EXERCISE AIM -> The listing below contains a span that opens with the line containing "Recreate this scene" and closes with the line containing "COL = scene.collection". Return that span exactly.

Collection entries ->
══════════

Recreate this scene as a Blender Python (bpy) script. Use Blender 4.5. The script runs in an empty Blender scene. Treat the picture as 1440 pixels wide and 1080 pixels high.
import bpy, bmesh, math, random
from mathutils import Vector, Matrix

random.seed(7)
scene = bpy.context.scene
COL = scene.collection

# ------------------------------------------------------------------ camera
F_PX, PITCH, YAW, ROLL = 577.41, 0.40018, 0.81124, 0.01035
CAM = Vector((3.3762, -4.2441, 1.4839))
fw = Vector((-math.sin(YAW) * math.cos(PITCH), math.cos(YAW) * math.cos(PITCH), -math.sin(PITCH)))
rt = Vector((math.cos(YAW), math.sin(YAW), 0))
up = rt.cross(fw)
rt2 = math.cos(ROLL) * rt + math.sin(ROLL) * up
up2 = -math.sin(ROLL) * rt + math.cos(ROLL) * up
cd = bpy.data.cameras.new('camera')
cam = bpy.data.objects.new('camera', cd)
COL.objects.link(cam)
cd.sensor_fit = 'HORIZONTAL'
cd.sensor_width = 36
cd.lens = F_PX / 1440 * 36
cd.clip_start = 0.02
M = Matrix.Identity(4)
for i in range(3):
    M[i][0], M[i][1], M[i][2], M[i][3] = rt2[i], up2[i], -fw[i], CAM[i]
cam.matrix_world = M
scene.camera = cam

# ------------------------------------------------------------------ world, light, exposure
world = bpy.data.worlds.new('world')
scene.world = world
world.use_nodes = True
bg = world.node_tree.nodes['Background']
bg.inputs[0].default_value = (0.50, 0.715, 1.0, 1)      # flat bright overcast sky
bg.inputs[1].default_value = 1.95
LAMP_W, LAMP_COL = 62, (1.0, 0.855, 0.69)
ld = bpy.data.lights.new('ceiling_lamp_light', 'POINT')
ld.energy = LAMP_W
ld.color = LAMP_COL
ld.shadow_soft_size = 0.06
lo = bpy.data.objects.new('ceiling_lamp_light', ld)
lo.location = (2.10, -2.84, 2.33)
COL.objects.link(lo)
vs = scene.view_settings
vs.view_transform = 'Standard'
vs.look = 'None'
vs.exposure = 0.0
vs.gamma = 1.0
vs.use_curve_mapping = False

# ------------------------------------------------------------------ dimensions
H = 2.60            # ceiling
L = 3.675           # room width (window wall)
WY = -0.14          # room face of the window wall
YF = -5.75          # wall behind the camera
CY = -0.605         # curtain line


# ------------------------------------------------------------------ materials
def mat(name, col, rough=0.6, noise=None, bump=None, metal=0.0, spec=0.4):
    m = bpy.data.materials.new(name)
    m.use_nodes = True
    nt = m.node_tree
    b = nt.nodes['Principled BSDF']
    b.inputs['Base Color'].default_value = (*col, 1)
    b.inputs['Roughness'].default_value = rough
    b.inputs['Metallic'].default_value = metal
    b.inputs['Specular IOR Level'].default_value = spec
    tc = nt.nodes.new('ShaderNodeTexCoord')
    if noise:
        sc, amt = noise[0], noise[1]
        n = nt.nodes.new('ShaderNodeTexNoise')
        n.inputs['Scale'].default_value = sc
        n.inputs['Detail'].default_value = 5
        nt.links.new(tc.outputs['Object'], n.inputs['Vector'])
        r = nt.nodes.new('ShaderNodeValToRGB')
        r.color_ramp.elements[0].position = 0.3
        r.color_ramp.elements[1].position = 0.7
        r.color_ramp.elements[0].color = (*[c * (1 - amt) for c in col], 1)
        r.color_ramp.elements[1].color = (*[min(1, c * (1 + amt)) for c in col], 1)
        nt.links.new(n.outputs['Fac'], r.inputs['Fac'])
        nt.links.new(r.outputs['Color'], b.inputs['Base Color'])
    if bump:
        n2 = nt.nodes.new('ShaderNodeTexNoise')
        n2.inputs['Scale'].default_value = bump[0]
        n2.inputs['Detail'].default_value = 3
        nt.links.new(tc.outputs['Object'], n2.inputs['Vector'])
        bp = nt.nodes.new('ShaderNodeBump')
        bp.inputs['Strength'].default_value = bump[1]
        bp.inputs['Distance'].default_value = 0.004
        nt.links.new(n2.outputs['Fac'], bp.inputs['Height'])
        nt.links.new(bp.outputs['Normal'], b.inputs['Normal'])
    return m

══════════

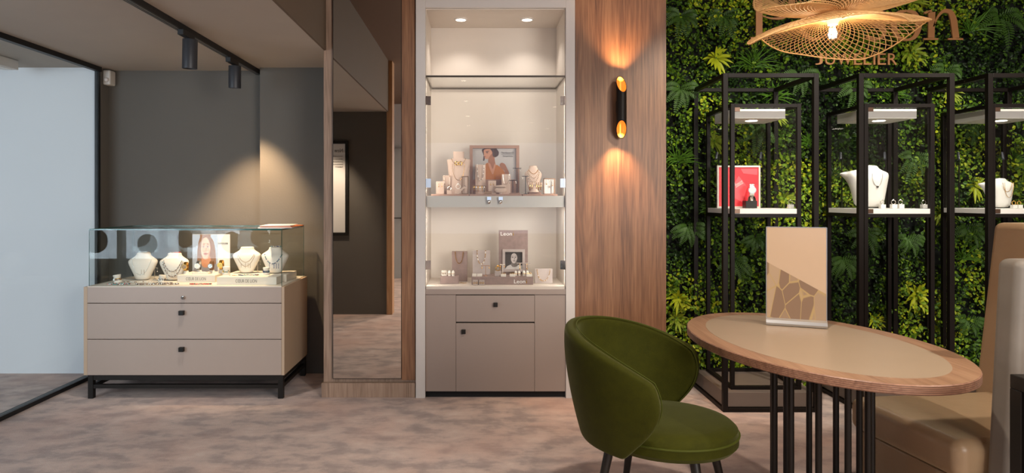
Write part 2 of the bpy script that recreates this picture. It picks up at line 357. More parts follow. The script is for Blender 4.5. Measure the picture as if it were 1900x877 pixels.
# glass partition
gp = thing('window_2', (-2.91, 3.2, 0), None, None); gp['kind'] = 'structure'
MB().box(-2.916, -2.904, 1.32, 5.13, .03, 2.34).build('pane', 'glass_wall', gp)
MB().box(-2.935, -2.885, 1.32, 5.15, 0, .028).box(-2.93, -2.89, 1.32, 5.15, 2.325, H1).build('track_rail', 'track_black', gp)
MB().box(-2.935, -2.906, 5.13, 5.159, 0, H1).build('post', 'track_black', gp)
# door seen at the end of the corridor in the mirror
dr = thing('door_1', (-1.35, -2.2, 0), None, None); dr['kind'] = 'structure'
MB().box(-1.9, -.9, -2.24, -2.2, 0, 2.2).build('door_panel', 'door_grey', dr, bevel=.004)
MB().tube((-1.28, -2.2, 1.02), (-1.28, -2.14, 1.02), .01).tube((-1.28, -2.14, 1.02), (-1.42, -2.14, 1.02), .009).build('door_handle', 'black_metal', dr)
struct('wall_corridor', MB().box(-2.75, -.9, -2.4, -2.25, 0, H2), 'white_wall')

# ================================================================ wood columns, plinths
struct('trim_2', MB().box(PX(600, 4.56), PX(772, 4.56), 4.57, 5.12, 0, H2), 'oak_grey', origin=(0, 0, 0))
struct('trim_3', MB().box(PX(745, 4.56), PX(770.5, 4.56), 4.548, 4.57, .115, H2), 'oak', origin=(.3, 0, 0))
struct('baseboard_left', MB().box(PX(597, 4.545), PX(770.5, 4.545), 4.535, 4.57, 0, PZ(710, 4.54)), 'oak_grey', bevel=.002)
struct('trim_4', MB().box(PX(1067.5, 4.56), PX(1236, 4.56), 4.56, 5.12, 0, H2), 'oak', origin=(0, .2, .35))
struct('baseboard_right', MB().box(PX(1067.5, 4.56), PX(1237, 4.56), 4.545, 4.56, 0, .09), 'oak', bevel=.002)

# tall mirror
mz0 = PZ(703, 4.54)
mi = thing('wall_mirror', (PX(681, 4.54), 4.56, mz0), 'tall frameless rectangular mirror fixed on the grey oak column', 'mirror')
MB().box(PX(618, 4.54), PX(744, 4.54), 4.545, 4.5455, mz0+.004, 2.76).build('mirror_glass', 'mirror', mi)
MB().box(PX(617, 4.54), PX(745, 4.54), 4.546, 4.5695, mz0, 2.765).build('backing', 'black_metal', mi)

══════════

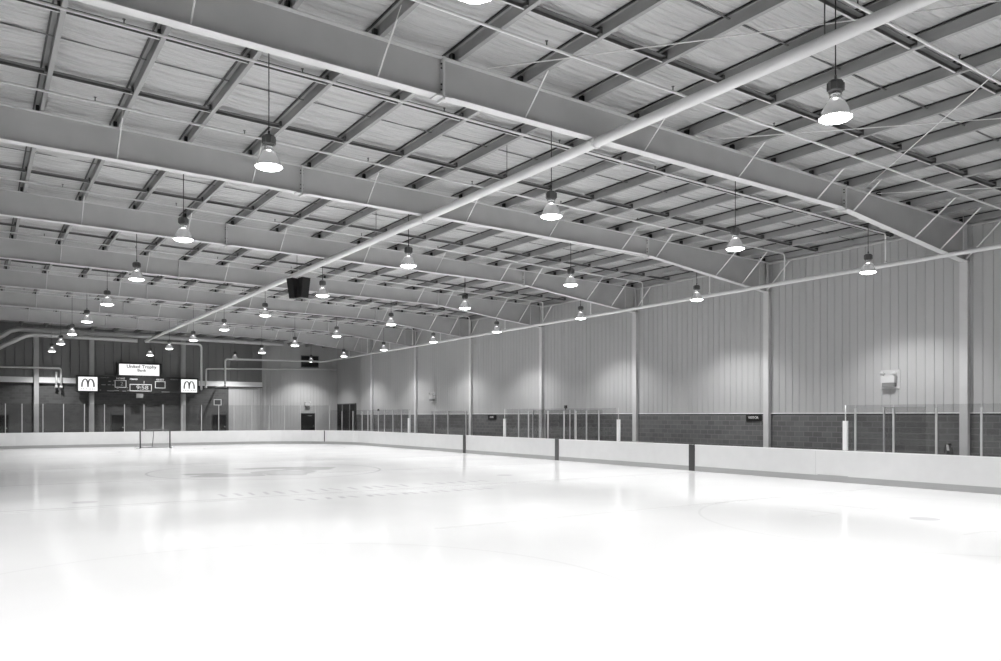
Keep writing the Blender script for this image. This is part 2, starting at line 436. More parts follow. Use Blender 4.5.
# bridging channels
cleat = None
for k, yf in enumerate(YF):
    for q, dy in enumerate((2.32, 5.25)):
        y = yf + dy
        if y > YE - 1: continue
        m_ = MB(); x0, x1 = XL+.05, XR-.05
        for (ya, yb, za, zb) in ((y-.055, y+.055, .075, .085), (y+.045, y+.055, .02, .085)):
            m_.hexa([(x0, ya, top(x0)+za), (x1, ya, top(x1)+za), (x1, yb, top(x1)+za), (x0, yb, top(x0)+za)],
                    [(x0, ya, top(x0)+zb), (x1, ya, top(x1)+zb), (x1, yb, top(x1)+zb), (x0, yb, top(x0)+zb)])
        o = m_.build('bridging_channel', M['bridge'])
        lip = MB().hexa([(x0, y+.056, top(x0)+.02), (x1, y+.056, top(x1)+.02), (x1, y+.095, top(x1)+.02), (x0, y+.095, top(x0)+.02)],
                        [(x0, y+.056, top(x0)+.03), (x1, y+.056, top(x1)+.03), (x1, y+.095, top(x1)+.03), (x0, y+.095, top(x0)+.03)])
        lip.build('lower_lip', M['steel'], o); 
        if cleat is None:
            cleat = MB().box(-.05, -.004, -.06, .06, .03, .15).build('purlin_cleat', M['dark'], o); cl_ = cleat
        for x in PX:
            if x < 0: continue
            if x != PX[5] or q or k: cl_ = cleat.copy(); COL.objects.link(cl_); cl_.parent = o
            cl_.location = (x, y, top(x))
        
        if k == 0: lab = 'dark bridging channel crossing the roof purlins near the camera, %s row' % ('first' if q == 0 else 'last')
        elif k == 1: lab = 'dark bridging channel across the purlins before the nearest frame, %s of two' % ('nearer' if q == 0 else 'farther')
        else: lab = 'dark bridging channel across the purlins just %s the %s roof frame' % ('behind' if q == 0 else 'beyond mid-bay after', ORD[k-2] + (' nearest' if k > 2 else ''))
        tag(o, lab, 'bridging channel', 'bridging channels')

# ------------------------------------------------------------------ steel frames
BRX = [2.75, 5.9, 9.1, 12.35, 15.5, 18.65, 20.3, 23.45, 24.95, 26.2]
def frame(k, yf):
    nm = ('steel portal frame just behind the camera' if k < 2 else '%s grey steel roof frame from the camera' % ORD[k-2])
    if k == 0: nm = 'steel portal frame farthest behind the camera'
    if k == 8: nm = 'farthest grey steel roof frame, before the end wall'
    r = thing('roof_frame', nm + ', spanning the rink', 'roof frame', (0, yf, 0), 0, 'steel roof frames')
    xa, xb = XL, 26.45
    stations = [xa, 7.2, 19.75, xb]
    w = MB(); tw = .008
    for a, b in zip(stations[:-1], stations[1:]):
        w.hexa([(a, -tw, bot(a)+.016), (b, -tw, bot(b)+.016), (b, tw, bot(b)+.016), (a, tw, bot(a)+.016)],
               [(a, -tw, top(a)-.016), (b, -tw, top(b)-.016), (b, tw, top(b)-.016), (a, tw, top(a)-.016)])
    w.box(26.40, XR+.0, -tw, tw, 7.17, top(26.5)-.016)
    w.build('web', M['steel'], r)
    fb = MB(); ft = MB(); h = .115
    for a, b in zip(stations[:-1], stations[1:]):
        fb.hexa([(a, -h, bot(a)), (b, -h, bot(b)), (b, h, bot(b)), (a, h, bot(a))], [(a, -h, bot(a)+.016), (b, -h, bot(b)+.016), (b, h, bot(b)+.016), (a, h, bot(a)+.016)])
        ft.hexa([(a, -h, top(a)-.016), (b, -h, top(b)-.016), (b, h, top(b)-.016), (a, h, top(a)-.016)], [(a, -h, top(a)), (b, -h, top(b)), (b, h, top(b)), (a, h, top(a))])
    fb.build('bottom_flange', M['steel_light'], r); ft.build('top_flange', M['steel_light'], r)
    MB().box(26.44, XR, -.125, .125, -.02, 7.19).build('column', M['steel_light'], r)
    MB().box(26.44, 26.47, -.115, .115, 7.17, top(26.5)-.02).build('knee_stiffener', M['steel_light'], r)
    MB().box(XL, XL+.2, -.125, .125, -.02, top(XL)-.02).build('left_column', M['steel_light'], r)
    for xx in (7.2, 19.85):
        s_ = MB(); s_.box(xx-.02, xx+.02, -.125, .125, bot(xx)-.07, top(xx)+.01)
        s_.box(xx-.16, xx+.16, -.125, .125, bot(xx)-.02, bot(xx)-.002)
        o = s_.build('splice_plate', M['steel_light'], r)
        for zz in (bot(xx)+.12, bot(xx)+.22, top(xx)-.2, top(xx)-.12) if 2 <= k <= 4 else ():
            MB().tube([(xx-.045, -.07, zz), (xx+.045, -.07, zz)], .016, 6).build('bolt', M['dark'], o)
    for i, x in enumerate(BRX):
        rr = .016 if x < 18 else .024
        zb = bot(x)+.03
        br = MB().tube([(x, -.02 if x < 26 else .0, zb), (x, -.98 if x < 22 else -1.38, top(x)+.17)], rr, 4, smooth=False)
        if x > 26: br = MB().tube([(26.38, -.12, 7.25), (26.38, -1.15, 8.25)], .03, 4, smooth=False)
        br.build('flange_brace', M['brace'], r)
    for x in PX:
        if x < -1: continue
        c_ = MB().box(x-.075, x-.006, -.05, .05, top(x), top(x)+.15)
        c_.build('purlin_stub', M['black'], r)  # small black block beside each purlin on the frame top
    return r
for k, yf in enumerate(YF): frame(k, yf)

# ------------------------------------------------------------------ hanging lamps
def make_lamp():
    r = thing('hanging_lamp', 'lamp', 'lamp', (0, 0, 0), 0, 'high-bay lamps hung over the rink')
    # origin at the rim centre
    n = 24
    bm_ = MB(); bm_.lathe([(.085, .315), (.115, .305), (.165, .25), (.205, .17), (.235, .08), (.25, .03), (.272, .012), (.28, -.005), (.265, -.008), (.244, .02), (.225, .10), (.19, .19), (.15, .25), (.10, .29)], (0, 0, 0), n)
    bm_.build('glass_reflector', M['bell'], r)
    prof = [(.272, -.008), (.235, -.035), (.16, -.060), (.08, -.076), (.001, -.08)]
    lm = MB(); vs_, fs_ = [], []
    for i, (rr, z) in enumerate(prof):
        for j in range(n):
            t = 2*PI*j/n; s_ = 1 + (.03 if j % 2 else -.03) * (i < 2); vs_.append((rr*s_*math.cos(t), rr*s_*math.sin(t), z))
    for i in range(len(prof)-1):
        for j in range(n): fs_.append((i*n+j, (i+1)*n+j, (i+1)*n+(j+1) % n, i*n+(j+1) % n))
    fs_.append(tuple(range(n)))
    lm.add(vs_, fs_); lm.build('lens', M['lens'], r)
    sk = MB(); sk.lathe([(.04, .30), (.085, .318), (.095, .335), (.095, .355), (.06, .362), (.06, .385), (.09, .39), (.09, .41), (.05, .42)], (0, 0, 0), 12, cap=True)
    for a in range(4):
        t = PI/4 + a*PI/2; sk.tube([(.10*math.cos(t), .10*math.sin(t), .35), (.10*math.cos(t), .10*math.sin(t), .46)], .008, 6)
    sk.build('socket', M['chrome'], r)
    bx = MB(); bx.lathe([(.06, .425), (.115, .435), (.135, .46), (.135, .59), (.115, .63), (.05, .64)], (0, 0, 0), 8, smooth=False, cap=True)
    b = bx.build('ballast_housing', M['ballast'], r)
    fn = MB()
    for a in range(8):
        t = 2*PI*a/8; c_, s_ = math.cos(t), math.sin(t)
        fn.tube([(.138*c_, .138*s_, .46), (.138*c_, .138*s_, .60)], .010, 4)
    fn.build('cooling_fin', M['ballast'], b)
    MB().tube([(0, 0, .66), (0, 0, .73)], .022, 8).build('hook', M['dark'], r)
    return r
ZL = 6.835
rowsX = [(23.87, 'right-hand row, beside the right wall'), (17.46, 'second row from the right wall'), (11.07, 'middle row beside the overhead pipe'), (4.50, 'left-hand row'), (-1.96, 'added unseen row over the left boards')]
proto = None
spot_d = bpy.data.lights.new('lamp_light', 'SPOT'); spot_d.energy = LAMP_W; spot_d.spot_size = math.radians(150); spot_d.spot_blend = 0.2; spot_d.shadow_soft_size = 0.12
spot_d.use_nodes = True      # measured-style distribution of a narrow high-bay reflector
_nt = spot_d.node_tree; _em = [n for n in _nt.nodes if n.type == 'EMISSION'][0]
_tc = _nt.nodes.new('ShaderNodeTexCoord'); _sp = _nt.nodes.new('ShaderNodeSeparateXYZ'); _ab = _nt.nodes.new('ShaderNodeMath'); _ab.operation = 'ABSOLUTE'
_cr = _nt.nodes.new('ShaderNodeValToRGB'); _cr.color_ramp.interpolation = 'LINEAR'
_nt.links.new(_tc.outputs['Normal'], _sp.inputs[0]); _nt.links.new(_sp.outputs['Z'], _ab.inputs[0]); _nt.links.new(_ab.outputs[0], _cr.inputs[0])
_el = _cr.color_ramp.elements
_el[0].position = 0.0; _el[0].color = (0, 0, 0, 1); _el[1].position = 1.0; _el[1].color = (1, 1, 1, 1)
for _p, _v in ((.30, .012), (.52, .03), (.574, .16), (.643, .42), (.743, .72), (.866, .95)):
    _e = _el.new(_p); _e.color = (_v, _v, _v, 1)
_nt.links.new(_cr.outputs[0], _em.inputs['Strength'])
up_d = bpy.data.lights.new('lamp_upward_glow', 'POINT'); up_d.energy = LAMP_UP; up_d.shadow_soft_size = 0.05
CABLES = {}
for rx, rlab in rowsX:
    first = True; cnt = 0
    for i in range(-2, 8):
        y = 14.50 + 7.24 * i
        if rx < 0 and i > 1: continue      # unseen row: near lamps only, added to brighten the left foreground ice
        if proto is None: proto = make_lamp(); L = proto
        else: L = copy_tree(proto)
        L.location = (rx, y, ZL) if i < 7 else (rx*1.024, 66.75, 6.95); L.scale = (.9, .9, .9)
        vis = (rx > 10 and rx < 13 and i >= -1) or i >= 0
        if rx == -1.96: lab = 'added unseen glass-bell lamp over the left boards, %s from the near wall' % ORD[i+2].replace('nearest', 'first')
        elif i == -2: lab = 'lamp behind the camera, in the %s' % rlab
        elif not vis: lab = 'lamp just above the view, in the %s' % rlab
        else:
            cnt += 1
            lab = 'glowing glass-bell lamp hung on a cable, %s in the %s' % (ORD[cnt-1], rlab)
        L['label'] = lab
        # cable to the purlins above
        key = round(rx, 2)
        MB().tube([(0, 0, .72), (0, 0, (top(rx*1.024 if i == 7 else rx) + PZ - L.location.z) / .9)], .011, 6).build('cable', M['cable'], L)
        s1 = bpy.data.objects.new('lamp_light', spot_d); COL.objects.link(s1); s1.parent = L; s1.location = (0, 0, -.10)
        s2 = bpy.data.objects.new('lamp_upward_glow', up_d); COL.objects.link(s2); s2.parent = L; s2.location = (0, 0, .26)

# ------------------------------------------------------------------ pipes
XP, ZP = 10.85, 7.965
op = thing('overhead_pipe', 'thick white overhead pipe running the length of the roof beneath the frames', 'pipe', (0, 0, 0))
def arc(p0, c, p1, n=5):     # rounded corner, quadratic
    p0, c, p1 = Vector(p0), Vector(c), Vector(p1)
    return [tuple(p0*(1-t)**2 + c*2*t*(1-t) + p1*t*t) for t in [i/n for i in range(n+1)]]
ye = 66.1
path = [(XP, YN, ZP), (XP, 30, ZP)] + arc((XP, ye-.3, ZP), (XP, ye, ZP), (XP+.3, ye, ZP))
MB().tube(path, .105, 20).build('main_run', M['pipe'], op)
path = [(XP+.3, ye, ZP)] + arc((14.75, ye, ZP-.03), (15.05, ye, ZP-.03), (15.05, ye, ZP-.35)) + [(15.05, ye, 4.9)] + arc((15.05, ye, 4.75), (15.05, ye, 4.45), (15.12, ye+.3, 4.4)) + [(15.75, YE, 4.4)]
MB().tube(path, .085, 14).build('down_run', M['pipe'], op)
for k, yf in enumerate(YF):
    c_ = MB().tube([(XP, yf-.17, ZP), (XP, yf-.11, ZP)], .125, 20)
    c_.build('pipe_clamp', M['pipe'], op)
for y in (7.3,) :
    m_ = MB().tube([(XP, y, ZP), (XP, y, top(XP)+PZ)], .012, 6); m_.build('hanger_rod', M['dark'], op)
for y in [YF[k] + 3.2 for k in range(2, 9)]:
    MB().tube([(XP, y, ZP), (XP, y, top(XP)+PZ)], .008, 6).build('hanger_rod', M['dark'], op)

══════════

FULL OUTPUT ->
Recreate this scene as a Blender Python (bpy) script. Use Blender 4.5. The script runs in an empty Blender scene. Treat the picture as 1440 pixels wide and 1080 pixels high.
import bpy, bmesh, math, random
from mathutils import Vector, Matrix

random.seed(7)
scene = bpy.context.scene
COL = scene.collection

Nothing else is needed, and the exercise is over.